Echo’s reception centre opened around 12:30 p.m. on Wednesday, June 8 and saw close to 40 evacuees, high school student volunteers, by around 2:30 p.m.

Emergency Social Service volunteers inside the reception centre have various roles to assist with evacuee placement from documentation to disaster psychosocial support.

Steve Bilodeau, sports facilities supervisor with the City of Port Alberni, was managing, for his first time, the reception centre. Wanting to be more proactive in the community, Bilodeau took a course on emergency social services to help become prepared in the case of a real disaster situation.

“Since these are our facilities...we should be taking a more proactive stance being in our own facilities instead of volunteers from the community coming into our facilities not knowing where anything is and not knowing how things operate,” Bilodeau said. “This is a way for us to take ownership of our facilities if there is a disaster...we know where everything is.”

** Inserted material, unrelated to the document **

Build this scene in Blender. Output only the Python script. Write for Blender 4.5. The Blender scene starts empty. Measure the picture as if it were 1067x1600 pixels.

Bilodeau said he received a call around 11:36 a.m. on Wednesday and was given the situation that the reception centre at the Alberni Multiplex was overcrowded and another one needed to be opened.

“That was my lead to come here and get this one open,” he said.

At the end of the day the responsibility of a reception centre manager is to provide a situation report to the Emergency Operations Centre which will identify the amount of evacuees assisted and what services they were provided. The report will then be sent to Emergency Management BC who will evaluate the information.